Pink Floyd – Comfortably Numb (The Wall, 1979)
“I probably listened to this a thousand times. One of these songs for when you’re in that state – and I was in that state – and again many years after the album came out. I loved Pink Floyd growing up, and when I was in college we listened to so much Dark Side of the Moon. When The Wall came out it was on non-stop. I was in a house with a bunch of deadheads in college, stoners, and I actually took out an emergency student loan to buy weed. Really stupid, like, ‘We’re going to make the money back because we’re going to sell it!’ And of course we smoked it all. That’s why I quit smoking weed back then. Comfortably Numb, like certain other songs, are just beyond songs. Like Black Dog. To me these songs, I don’t know what the people were going through, but Gilmour’s vocal and the guitar, the solo that you can’t hear enough. A friend of mine, a drummer that I played with in Brooklyn in the 80s said, ‘Yep – that solo’s still going, right now.’ Amazing song, amazing recording, amazing band.”
Buzzcocks – Orgasm Addict (Orgasm Addict/Whatever Happened To…?, 1977)
“I had finished grad school and started auditioning for everything, like Village Voice bands, in New York. I got a job where I would write reviews for a thing called Rock Pool, like a tip sheet – there were no bad reviews. So I used a fake name as a lot of stuff they had me write about was garbage. But they had a great record collection and this is where I would find things like Killing Joke and Gang of Four, Undertones, and Buzzcocks. They just connected in a great way, and this song is so damn funny. It’s punk but it’s so disjointed and I just like the fuck-off delivery. I got to meet Pete Shelley and Steve Diggle years later when they joined the Warped Tour and they shouted us out onstage. They rule.”

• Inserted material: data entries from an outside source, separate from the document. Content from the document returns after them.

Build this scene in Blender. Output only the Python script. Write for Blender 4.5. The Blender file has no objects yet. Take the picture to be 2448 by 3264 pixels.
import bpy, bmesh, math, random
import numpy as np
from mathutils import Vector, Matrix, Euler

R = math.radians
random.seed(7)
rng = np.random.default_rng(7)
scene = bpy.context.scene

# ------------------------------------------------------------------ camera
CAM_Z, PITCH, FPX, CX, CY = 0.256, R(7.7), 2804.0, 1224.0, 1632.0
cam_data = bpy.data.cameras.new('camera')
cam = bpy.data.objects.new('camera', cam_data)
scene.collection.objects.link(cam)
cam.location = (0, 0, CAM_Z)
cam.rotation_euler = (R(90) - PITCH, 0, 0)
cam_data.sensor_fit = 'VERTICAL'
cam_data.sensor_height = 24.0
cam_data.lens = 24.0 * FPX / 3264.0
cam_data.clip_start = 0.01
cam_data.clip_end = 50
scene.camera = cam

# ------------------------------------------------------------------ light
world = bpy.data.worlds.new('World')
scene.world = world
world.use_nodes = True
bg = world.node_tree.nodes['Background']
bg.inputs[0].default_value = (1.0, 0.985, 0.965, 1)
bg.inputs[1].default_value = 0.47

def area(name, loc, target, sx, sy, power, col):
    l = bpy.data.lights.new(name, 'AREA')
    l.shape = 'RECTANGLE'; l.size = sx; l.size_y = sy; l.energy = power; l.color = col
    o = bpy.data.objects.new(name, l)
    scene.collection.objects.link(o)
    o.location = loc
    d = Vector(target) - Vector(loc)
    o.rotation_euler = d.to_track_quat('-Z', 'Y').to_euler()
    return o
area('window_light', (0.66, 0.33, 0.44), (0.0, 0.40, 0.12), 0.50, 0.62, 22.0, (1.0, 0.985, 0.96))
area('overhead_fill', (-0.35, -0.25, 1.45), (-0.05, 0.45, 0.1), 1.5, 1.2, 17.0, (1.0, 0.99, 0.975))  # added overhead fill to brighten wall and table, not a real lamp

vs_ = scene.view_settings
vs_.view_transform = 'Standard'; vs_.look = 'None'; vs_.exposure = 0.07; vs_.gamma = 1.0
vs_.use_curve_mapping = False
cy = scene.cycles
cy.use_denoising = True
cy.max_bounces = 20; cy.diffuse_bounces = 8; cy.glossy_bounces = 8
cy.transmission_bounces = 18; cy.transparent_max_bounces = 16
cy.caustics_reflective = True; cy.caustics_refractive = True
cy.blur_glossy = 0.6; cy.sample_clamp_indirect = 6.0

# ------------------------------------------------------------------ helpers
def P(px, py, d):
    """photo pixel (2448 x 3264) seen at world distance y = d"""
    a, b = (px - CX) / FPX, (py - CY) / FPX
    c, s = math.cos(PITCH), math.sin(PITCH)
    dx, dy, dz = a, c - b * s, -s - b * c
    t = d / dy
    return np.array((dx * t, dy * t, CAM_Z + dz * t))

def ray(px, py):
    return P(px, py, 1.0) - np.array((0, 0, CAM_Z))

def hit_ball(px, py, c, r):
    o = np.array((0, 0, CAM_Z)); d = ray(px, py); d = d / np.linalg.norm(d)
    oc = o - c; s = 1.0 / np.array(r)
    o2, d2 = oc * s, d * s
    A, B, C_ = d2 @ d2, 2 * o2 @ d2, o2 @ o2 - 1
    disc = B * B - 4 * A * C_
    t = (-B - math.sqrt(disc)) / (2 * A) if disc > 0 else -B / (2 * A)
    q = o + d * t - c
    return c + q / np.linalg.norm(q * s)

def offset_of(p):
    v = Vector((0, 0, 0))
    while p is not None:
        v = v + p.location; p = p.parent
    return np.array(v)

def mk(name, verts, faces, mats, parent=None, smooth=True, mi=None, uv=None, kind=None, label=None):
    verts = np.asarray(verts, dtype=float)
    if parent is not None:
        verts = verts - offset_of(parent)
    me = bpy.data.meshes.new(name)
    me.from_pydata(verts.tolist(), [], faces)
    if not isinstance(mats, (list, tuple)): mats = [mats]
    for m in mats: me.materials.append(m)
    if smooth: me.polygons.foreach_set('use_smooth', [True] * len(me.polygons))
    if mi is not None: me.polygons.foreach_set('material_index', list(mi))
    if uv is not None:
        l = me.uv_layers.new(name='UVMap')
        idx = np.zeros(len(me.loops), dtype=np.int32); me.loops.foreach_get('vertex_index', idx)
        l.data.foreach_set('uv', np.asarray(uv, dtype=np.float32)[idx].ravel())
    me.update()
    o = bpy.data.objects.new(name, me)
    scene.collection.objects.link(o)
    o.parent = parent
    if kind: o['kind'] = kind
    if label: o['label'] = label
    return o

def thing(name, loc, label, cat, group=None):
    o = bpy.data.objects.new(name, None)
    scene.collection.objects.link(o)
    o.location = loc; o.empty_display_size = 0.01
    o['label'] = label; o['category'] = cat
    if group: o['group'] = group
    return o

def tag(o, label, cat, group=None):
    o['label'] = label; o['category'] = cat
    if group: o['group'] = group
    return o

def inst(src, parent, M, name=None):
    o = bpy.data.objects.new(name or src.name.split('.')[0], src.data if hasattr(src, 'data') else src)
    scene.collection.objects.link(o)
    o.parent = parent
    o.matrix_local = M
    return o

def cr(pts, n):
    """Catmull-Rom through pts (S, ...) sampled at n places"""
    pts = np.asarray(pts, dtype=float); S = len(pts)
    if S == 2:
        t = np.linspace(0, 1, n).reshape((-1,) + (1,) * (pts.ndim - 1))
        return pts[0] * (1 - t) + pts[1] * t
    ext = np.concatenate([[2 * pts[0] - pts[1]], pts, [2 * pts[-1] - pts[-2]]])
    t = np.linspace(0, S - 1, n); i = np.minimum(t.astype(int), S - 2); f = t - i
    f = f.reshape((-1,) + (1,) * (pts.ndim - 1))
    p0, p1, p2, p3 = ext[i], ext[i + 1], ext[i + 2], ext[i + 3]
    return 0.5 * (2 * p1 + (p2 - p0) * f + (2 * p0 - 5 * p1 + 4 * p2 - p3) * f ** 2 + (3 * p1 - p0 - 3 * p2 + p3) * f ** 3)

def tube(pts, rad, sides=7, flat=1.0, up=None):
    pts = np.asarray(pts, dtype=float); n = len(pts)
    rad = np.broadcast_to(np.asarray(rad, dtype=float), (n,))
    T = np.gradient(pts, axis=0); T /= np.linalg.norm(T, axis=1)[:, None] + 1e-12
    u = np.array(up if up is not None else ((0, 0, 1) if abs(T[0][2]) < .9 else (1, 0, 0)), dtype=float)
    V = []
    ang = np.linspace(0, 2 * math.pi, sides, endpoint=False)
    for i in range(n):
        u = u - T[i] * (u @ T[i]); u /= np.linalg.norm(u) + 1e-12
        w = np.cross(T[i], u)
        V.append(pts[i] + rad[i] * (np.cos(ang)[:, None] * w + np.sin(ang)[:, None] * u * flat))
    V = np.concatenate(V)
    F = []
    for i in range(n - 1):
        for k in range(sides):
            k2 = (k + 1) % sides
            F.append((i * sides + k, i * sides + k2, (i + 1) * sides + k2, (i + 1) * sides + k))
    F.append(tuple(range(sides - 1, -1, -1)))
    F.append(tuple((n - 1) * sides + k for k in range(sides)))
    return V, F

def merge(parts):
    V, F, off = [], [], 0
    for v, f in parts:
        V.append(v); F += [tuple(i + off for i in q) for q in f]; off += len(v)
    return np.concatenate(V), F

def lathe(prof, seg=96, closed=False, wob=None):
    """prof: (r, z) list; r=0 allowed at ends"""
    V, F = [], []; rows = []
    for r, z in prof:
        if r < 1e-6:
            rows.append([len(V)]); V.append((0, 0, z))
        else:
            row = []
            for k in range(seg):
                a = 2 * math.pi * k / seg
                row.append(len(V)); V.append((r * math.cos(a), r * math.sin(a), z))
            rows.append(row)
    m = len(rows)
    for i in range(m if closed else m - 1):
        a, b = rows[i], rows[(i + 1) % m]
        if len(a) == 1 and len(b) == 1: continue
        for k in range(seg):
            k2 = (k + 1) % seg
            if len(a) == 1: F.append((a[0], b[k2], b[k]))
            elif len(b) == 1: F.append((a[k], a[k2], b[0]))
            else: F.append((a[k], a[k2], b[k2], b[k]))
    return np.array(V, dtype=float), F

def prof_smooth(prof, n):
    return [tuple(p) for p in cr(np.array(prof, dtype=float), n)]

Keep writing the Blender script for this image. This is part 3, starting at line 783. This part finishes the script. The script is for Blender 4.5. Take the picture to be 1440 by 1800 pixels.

Gang of Four – I Found That Essence Rare (Entertainment!, 1979)
“I wrote liner notes for Entertainment! for Henry Rollins when he did a reissue of it many years ago. I’m sure they were terrible liner notes – I’m not a journalist, but I was so enthusiastic that I might have described it as ‘pointillistic’, with the guitar playing ‘like icepicks to the forehead’ which is what Louise from CBGB’s said about Helmet the first time we auditioned there. They’re so funky, without trying to be white boys playing funk. There are a couple of American bands I can’t stand who are like ‘We’re funky…’ and it’s like oh God, just stop. Real funky is like AC/DC and Gang of Four. They just groove their balls off. And I Found That Essence Rare I fell in love with because I was in Band of Susans before Helmet and we covered it. It was my single favourite song to play live in my nine months with Band of Susans. Such a great song and such a great album. Those first two records, for anyone who’s into punk or rock, are just life-changing. If you don’t have those records then don’t talk to me.”
Aerosmith – Back in the Saddle Again (Rocks, 1976)
“High school. Led Zeppelin and Aerosmith. You know when you’re younger you only have so much of an attention span, or the ability to concentrate? There were three things that I loved more than anything aged fifteen: Aerosmith, Led Zeppelin and Ted Nugent. I’ve since outgrown Ted Nugent as he’s such an asshole. I remember there was an article about him in Creem magazine where he was talking about how he dodged the draft. He ate potato chips and garbage for weeks on end and started shitting and pissing in his pants until he was a crusty disgusting mess. He went to his draft meeting where they said, “No… you’re not fit to serve in the army.” Ironic that he’s a right-wing asshole now. But Aerosmith, before they had the lobotomies, were maybe one of the best and certainly the most inhuman rock singers you could hear. Steven Tyler – that vocal performance is just bloodcurdling. This album is the pinnacle, for me, but the first five albums are all must-haves. After that, they were invaded by aliens and I can’t stand the shit they do now. But these were the 8-track days, in my Volkswagen, my ’69 Bug.”
Helmet release Dead To The World on October 28.